Data segment:

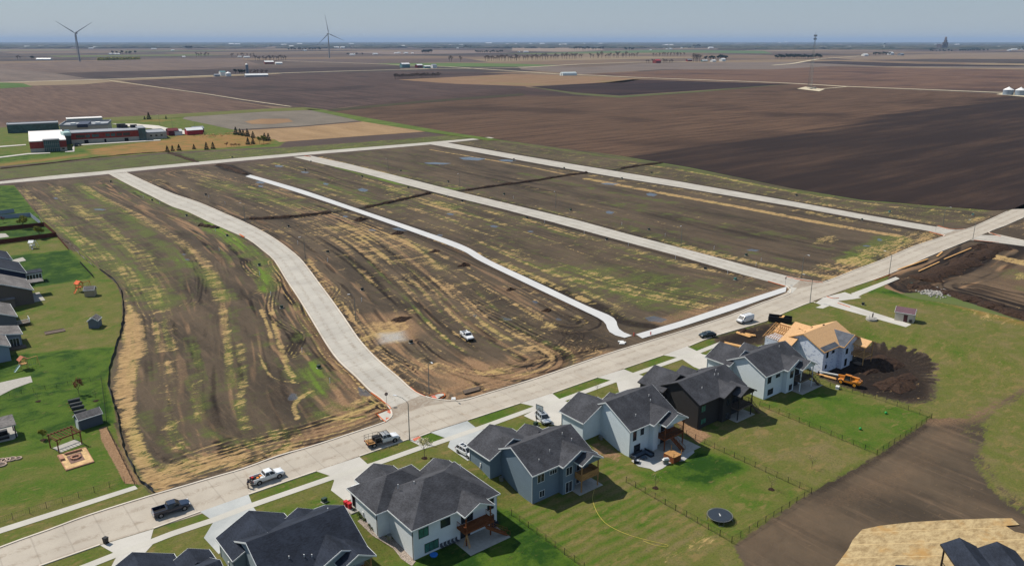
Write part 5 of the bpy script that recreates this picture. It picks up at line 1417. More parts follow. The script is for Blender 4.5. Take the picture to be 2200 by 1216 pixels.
def lights(r, xf, xr, hw, z):
    for sg in (-1, 1):
        m = MB(); m.box(xf - .12, sg * (hw - .2) - .17, z - .08, xf + .03, sg * (hw - .2) + .17, z + .1); m.build("headlight", M_LAMP, r)
        m = MB(); m.box(xr - .03, sg * (hw - .12) - .1, z - .1, xr + .06, sg * (hw - .12) + .1, z + .2); m.build("tail_light", M_RED, r)
def bumper(r, x, hw, z, name="bumper", mat=None):
    m = MB(); m.box(x - .09, -hw + .06, z - .12, x + .09, hw - .06, z + .12); m.build(name, mat or M_GREYMET, r)
def arches(m, xs, hw, rad):
    for x in xs:
        for sg in (-1, 1):
            m.tube((x, sg * (hw - .1), rad + .02), (x, sg * (hw + .008), rad + .02), rad + .09, n=18)
def mirrors(m, x, hw, z):
    for sg in (-1, 1): m.box(x - .08, sg * (hw + .02) - .1, z, x + .06, sg * (hw + .16), z + .2) if sg > 0 else m.box(x - .08, -(hw + .16), z, x + .06, -(hw - .08), z + .2)

def park(a, b, side=1.0, dz=0.035):
    """a = rear, b = front of the side nearest the camera; returns centre and heading"""
    A_ = P(*a); B_ = P(*b); d = (B_ - A_); d.z = 0
    h = math.atan2(d.y, d.x); n = Vector((-d.y, d.x, 0)).normalized()
    c = (A_ + B_) / 2 + n * side; c.z = dz + min(0, float(zt(c.x, c.y)))
    return c, h
def pickup(label, loc, rot, pm, gate_down=False, long=5.85):
    r = thing("pickup_truck", label, "pickup truck", loc, rot)
    b = MB(); hw = .98
    loft(b, [(-.72, hw, .42, 1.22, .93), (1.35, hw, .40, 1.24, .92), (1.5, hw, .4, 1.20, .88), (2.5, hw * .98, .42, 1.10, .80), (2.86, hw * .9, .48, 1.0, .72)])
    x0 = -2.85
    b.box(x0, -hw, .5, -.72, hw, .78)
    for sg in (-1, 1):
        y0, y1 = sorted((sg * hw, sg * (hw - .12))); b.box(x0, y0, .6, -.74, y1, 1.26)
    b.box(-.86, -hw + .12, .78, -.74, hw - .12, 1.26)
    if not gate_down: b.box(x0, -hw + .12, .7, x0 + .08, hw - .12, 1.26)
    mirrors(b, 1.15, hw, 1.15)
    cabin(r, b, (-.70, 1.42, .93), (-.52, .72, .74), 1.2, 1.80, (.47,), pm)
    b.build("body", pm, r)
    l = MB(); l.box(x0 + .1, -hw + .13, .785, -.88, hw - .13, .80)
    if gate_down: l.box(x0 - .55, -hw + .14, .74, x0 + .08, hw - .14, .79)
    l.build("bed_liner", M_BEDL, r)
    ar = MB(); arches(ar, (-1.85, 1.85), hw, .40); ar.build("wheel_arch", M_BLK, r)
    wheels(r, (-1.85, 1.85), hw, .41); lights(r, 2.82, x0, hw, .95); bumper(r, 2.92, hw, .62, "front_bumper"); bumper(r, x0 - .05, hw, .58, "rear_bumper")
    gr = MB(); gr.box(2.8, -.5, .78, 2.89, .5, 1.0); gr.build("grille", M_BLK, r)
    return r
c, h = park((548, 1046), (611, 1024)); truck_w = pickup("white pickup with lowered tailgate and orange buckets in its bed by the grass strip", c, h, P_WHITE, True)
bk = flat("orange_bucket_plastic", col(236, 140, 40), .6, .3, .1)
def bucket(label, lx, ly, s=1.0, mat=bk):
    R = Matrix.Rotation(h, 3, 'Z'); q = Vector(c) + R @ Vector((lx, ly, .81))
    m = MB(); m.tube((0, 0, 0), (0, 0, .36 * s), .2 * s, .26 * s, 12); m.tube((0, 0, .36 * s), (0, 0, .40 * s), .28 * s, .24 * s, 12)
    tag(m.build("bucket", mat, loc=q), label, "bucket", "loads in the white pickup bed")
bucket("orange bucket in the white pickup bed nearest the cab", -1.15, .2, .9); bucket("orange bucket in the middle of the white pickup bed", -1.8, -.15, .9)
bucket("pale bucket behind the cab window in the white pickup bed", -1.2, -.5, 1.0, M_VENT); bucket("red fuel can near the open tailgate of the white pickup", -2.5, .55, .9, flat("red_plastic", col(196, 40, 34), .5, .3, .1))
c, h = park((337, 1116), (407, 1094)); pickup("dark navy pickup parked at the kerb near the black wheelie bin", c, h, P_NAVY)

def flatbed(label, loc, rot):
    r = thing("flatbed_truck", label, "flatbed truck", loc, rot)
    b = MB(); hw = 1.0
    loft(b, [(-.3, hw, .5, 1.35, .95), (1.75, hw, .5, 1.38, .94), (1.9, hw, .5, 1.32, .88), (2.9, hw * .97, .5, 1.2, .8), (3.25, hw * .9, .55, 1.05, .72)])
    mirrors(b, 1.6, hw, 1.3)
    cabin(r, b, (-.28, 1.82, .95), (-.12, 1.15, .76), 1.33, 1.98, (.47,), P_WHITE)
    b.build("body", P_WHITE, r)
    f = MB(); f.box(-3.35, -1.12, .88, -.45, 1.12, 1.0); f.box(-3.3, -.45, .5, -.3, .45, .88); f.build("flat_bed", M_BLK, r)
    w = MB()
    for i in range(7): w.box(-3.33, -1.1 + i * .315, 1.002, -1.9, -.8 + i * .315, 1.03)
    w.build("bed_boards", M_DECKN, r)
    k = MB()
    for x in (-3.3, -2.4, -1.5, -.5):
        for sg in (-1, 1): k.tube((x, sg * 1.09, 1.0), (x, sg * 1.09, 2.15), .03, n=6)
    for sg in (-1, 1):
        for z in (1.6, 2.15): k.tube((-3.3, sg * 1.09, z), (-.5, sg * 1.09, z), .03, n=6)
    for z in (1.6, 2.15): k.tube((-3.3, -1.09, z), (-3.3, 1.09, z), .03, n=6); k.tube((-.5, -1.09, z), (-.5, 1.09, z), .03, n=6)
    for i in range(7): k.tube((-.45, -.8 + i * .265, 2.2), (1.2, -.8 + i * .265, 2.2), .025, n=6)
    for x in (-.45, .4, 1.2): k.tube((x, -.8, 2.2), (x, .8, 2.2), .03, n=6)
    for x in (-.45, 1.2):
        for sg in (-1, 1): k.tube((x, sg * .8, 2.2), (x, sg * .95, 1.35), .03, n=6)
    k.build("ladder_rack", M_BLK, r)
    t = MB(); t.box(-1.7, -.9, 1.0, -.6, -.3, 1.75); t.box(-1.8, .2, 1.0, -.6, 1.0, 1.6); t.box(-1.1, -.3, 1.0, -.6, .25, 1.9); t.build("tool_box", M_BLK, r)
    ar = MB(); arches(ar, (2.2,), hw, .42); ar.build("wheel_arch", M_BLK, r)
    wheels(r, (-2.1, 2.2), hw + .02, .43); lights(r, 3.2, -3.35, hw, .98); bumper(r, 3.3, hw, .68, "front_bumper")
    return r
c, h = park((792, 966), (860, 947), 1.0); fb_c, fb_h = c, h
flatbed("white crew-cab flatbed truck with a black rack beside the lamp post", c, h)
def crate(label, lx, ly, sx, sy, sz, mat, name="board_pile"):
    R = Matrix.Rotation(fb_h, 3, 'Z'); q = Vector(fb_c) + R @ Vector((lx, ly, 1.035))
    m = MB()
    for i in range(4): m.box(-sx / 2, -sy / 2 + i * sy / 4, 0, sx / 2 - i * .06, -sy / 2 + (i + .9) * sy / 4, sz * (1 - .12 * i))
    tag(m.build(name, mat, loc=q, rot=fb_h), label, "boards")
crate("short pale boards lying on the open bed of the flatbed truck", -2.6, -.4, 1.1, .6, .22, M_DECKN)

def suv(label, loc, rot, pm, name="car", cat="car", L=4.75, H=1.72, suvroof=True):
    r = thing(name, label, cat, loc, rot)
    b = MB(); hw = .95; k = L / 4.75
    loft(b, [(-2.3 * k, hw * .9, .45, 1.0, .8), (-2.1 * k, hw, .36, 1.06, .88), (1.0 * k, hw, .34, 1.06, .88), (1.3 * k, hw, .34, 1.02, .84), (2.1 * k, hw * .96, .36, .92, .74), (2.38 * k, hw * .82, .42, .78, .62)])
    mirrors(b, .95 * k, hw, 1.0)
    if suvroof: cabin(r, b, (-2.15 * k, 1.25 * k, .88), (-1.8 * k, .45 * k, .68), 1.04, H - .07, (.3, .62), pm)
    else: cabin(r, b, (-1.95 * k, 1.2 * k, .86), (-1.0 * k, .35 * k, .64), .98, H - .07, (.5,), pm)
    b.build("body", pm, r)
    if suvroof:
        s = MB(); s.box(-.6, -.4, H - .002, .2, .4, H + .012); s.box(-1.5, -.4, H - .002, -.75, .4, H + .012); s.build("sunroof", M_CARGL, r)
        q = MB(); q.tube((-1.7 * k, .62, H + .05), (.3 * k, .62, H + .05), .025, n=6); q.tube((-1.7 * k, -.62, H + .05), (.3 * k, -.62, H + .05), .025, n=6); q.build("roof_rail", M_BLK, r)
    ar = MB(); arches(ar, (-1.42 * k, 1.42 * k), hw, .34); ar.build("wheel_arch", M_BLK, r)
    wheels(r, (-1.42 * k, 1.42 * k), hw, .36); lights(r, 2.3 * k, -2.28 * k, hw, .82)
    bumper(r, 2.36 * k, hw * .85, .5, "front_bumper", M_BLK); bumper(r, -2.32 * k, hw * .9, .5, "rear_bumper", M_BLK)
    return r
c, h = park((1163, 893), (1183, 913), -0.6); suv("silver car with black roof rails parked beside the basketball hoop", c, h, P_SILVER)
c, h = park((983, 974), (1004, 986), 1.0); suv("white off-road car half hidden behind the slate grey house garage", c, h, P_WHITE)
c, h = park((1536, 725), (1512, 728), -1.0); suv("small dark green car parked at the kerb before the unfinished house", c, h, P_DARK, L=4.4, H=1.5, suvroof=False)
def van(label, loc, rot):
    r = thing("van", label, "van", loc, rot); b = MB(); hw = 1.0
    loft(b, [(-2.7, hw, .4, 2.05, .86), (.9, hw, .4, 2.08, .86)])
    loft(b, [(.9, hw, .4, 1.3, .92), (1.9, hw * .97, .4, 1.22, .84), (2.55, hw * .88, .45, .98, .7)])
    mirrors(b, 1.25, hw, 1.3)
    cabin(r, b, (.88, 1.95, .93), (.9, 1.1, .84), 1.25, 2.02, (), P_WHITE)
    b.build("body", P_WHITE, r)
    k = MB()
    for y in (-.6, .6): k.tube((-2.4, y, 2.2), (.7, y, 2.2), .03, n=6)
    for x in (-2.2, -.8, .5): k.tube((x, -.7, 2.22), (x, .7, 2.22), .025, n=6)
    for x in (-2.2, .5):
        for y in (-.6, .6): k.tube((x, y, 2.2), (x, y, 2.02), .025, n=6)
    k.build("roof_rack", M_GREYMET, r)
    w = MB(); w.box(-2.715, -.75, 1.25, -2.702, -.05, 1.8); w.box(-2.715, .05, 1.25, -2.702, .75, 1.8); w.build("rear_window", M_CARGL, r)
    ar = MB(); arches(ar, (-1.8, 1.75), hw, .35); ar.build("wheel_arch", M_BLK, r)
    wheels(r, (-1.8, 1.75), hw, .36); lights(r, 2.5, -2.72, hw, .9); bumper(r, 2.55, hw * .9, .5, "front_bumper", M_BLK)
    return r
c, h = park((1620, 690), (1592, 698), -1.0); van("white delivery van parked on the main street before the black skip", c, h)
def utility(label, loc, rot):
    r = thing("utility_vehicle", label, "utility vehicle", loc, rot); b = MB(); hw = .98
    b.box(-2.6, -hw, .5, -.1, hw, .7)
    for sg in (-1, 1):
        y0, y1 = sorted((sg * hw, sg * (hw - .3))); b.box(-2.6, y0, .55, -.1, y1, 1.35)
    b.box(-2.6, -hw, .6, -2.5, hw, 1.25); b.box(-.3, -hw, .6, -.1, hw, 1.5)
    loft(b, [(-.1, hw, .42, 1.2, .92), (1.35, hw, .4, 1.22, .9), (2.4, hw * .96, .42, 1.08, .78), (2.65, hw * .88, .5, .95, .7)])
    cabin(r, b, (-.1, 1.4, .9), (.0, .75, .74), 1.18, 1.8, (), P_WHITE)
    b.build("body", P_WHITE, r)
    l = MB(); l.box(-2.48, -.66, .705, -.32, .66, .72); l.build("bed_liner", M_BEDL, r)
    ar = MB(); arches(ar, (-1.6, 1.7), hw, .38); ar.build("wheel_arch", M_BLK, r)
    wheels(r, (-1.6, 1.7), hw, .38); lights(r, 2.6, -2.6, hw, .92); bumper(r, 2.68, hw * .9, .58, "front_bumper", M_BLK)
c, h = park((990, 723), (1002, 733), 1.0, 0.0); utility("white service truck with side tool boxes standing on the bare building land", c, h)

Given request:
Every line from the start of the listing above through the line with "for sg in (-1, 1): m.box(x" should be repeated exactly; skip the pictures and add nothing else.

Response:
Write part 5 of the bpy script that recreates this picture. It picks up at line 1417. More parts follow. The script is for Blender 4.5. Take the picture to be 2200 by 1216 pixels.
def lights(r, xf, xr, hw, z):
    for sg in (-1, 1):
        m = MB(); m.box(xf - .12, sg * (hw - .2) - .17, z - .08, xf + .03, sg * (hw - .2) + .17, z + .1); m.build("headlight", M_LAMP, r)
        m = MB(); m.box(xr - .03, sg * (hw - .12) - .1, z - .1, xr + .06, sg * (hw - .12) + .1, z + .2); m.build("tail_light", M_RED, r)
def bumper(r, x, hw, z, name="bumper", mat=None):
    m = MB(); m.box(x - .09, -hw + .06, z - .12, x + .09, hw - .06, z + .12); m.build(name, mat or M_GREYMET, r)
def arches(m, xs, hw, rad):
    for x in xs:
        for sg in (-1, 1):
            m.tube((x, sg * (hw - .1), rad + .02), (x, sg * (hw + .008), rad + .02), rad + .09, n=18)
def mirrors(m, x, hw, z):
    for sg in (-1, 1): m.box(x - .08, sg * (hw + .02) - .1, z, x + .06, sg * (hw + .16), z + .2) if sg > 0 else m.box(x - .08, -(hw + .16), z, x + .06, -(hw - .08), z + .2)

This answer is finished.